begin Record extracts

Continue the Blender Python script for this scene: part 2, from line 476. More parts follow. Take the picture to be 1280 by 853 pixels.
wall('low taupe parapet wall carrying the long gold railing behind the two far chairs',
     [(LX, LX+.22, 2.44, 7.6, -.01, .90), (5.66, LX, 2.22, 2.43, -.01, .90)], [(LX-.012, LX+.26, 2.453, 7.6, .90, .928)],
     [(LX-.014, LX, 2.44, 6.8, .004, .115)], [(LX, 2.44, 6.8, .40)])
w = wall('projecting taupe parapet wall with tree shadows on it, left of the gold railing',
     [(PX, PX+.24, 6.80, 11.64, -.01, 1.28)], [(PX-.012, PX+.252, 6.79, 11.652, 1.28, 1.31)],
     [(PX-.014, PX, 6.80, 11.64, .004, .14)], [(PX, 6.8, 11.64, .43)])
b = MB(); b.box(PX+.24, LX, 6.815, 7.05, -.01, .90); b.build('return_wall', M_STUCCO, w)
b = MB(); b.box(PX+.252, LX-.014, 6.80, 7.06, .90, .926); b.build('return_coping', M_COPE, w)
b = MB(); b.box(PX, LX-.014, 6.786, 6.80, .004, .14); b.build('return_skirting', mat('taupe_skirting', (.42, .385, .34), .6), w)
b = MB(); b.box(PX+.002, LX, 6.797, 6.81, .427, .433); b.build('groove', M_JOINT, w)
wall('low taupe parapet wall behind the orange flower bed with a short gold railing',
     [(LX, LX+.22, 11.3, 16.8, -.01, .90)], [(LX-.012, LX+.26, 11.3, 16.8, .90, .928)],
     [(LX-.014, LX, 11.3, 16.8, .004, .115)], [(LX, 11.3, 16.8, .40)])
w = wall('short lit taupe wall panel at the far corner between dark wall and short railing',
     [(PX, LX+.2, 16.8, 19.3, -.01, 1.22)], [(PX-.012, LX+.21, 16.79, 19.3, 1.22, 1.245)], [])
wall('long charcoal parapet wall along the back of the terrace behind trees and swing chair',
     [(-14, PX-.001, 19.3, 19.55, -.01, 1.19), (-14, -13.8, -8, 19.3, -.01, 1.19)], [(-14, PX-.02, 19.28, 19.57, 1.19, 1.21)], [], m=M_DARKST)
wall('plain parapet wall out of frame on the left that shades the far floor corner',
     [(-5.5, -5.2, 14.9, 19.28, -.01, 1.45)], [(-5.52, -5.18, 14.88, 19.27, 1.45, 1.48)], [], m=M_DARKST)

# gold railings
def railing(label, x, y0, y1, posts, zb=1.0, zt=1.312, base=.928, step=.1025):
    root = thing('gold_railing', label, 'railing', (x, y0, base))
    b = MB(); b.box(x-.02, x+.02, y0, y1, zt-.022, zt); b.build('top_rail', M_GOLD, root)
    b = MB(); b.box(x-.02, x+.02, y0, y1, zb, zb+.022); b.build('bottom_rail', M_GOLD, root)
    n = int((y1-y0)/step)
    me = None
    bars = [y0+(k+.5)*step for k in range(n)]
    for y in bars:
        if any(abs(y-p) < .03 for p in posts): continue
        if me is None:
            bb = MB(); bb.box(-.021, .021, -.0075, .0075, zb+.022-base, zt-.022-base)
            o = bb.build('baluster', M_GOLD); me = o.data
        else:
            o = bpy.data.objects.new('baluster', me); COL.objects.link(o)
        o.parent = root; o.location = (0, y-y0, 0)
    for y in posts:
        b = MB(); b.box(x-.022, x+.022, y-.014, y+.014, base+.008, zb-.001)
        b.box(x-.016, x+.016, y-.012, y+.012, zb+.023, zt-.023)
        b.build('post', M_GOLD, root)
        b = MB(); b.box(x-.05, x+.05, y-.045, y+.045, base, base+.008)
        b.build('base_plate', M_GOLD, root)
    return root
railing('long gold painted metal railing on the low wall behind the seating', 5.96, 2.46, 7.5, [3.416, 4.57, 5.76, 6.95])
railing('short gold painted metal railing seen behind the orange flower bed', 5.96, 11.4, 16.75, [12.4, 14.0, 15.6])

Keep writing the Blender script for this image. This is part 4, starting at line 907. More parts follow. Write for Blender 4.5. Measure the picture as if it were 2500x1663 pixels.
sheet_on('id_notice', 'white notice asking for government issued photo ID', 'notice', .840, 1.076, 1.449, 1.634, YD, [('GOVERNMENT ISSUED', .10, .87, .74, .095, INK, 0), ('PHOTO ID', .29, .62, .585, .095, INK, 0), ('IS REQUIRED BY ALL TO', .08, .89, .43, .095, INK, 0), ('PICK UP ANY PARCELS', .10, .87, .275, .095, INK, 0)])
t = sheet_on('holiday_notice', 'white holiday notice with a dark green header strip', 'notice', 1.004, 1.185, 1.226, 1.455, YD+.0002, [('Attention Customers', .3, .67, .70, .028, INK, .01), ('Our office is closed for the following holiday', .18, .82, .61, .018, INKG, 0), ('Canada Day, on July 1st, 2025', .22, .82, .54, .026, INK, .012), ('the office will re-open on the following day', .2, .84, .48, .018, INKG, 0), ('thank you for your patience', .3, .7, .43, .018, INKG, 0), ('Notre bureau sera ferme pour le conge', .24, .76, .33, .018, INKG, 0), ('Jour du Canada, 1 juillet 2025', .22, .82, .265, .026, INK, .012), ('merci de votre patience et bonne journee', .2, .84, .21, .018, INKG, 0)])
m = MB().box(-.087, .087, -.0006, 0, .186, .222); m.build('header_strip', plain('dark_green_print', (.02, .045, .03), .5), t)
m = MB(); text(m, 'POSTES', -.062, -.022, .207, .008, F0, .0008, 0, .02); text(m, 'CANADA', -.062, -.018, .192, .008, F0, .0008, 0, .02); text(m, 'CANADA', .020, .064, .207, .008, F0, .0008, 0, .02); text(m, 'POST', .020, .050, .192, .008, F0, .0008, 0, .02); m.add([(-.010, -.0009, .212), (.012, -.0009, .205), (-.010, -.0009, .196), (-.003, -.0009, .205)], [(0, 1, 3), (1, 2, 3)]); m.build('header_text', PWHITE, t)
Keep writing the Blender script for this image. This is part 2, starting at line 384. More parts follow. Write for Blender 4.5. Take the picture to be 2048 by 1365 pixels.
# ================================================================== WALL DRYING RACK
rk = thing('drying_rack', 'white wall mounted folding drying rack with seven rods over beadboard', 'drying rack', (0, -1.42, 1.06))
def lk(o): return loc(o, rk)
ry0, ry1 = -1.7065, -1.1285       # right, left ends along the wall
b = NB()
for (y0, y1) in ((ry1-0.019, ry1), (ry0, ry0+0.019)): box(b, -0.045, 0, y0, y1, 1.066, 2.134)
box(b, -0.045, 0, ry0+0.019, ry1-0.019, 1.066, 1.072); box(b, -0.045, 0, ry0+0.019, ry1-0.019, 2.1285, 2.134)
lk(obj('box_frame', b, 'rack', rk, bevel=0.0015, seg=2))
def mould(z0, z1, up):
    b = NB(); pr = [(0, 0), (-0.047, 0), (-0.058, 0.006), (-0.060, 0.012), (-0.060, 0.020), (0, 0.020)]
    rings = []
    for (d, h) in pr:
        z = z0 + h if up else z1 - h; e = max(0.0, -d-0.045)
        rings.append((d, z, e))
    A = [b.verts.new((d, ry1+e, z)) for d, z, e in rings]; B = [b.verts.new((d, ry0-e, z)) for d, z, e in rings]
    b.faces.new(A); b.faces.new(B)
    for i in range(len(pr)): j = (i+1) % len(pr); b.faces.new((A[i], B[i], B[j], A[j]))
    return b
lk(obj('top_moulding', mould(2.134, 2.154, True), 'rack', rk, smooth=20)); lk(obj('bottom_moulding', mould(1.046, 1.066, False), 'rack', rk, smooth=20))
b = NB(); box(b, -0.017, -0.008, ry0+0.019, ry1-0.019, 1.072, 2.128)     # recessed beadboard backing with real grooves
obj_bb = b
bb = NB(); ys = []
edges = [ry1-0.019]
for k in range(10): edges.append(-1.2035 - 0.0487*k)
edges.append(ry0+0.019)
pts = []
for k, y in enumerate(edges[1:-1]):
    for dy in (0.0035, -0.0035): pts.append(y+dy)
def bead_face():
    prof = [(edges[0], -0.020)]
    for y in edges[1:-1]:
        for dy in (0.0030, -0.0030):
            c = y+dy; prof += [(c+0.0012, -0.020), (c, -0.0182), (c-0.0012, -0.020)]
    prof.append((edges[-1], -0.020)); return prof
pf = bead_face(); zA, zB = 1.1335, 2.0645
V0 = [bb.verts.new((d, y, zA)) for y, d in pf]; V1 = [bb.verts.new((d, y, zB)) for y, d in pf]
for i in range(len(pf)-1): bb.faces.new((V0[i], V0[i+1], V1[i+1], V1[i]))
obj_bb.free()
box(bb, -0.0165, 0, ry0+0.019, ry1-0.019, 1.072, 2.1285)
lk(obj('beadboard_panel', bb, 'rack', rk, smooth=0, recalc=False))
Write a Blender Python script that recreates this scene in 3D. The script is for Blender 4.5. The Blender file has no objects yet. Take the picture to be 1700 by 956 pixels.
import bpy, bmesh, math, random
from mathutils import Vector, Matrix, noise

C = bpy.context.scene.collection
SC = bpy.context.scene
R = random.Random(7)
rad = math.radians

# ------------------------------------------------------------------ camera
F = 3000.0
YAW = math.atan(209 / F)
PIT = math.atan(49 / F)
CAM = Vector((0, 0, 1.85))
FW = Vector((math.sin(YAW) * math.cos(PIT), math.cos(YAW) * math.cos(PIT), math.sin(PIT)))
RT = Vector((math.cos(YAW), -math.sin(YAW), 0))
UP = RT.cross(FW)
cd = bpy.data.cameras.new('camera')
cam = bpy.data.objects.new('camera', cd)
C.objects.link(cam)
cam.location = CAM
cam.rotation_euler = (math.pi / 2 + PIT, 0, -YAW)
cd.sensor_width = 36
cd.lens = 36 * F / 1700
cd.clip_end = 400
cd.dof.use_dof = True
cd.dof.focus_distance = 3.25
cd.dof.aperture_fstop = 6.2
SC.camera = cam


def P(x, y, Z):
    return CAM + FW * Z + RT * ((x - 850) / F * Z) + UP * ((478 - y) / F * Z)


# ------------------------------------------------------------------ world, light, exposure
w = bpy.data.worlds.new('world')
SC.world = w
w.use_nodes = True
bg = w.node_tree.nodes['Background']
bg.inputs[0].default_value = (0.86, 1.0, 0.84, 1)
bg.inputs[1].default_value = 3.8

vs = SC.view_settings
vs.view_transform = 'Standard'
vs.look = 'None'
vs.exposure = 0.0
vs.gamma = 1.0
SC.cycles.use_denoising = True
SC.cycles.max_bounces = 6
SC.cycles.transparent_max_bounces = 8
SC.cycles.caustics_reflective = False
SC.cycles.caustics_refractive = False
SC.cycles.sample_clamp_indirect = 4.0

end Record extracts

Exercise instructions >>
From the entries above, copy out every line where the string "image" appears.

Solution to the problem >>
Keep writing the Blender script for this image. This is part 4, starting at line 907. More parts follow. Write for Blender 4.5. Measure the picture as if it were 2500x1663 pixels.
Keep writing the Blender script for this image. This is part 2, starting at line 384. More parts follow. Write for Blender 4.5. Take the picture to be 2048 by 1365 pixels.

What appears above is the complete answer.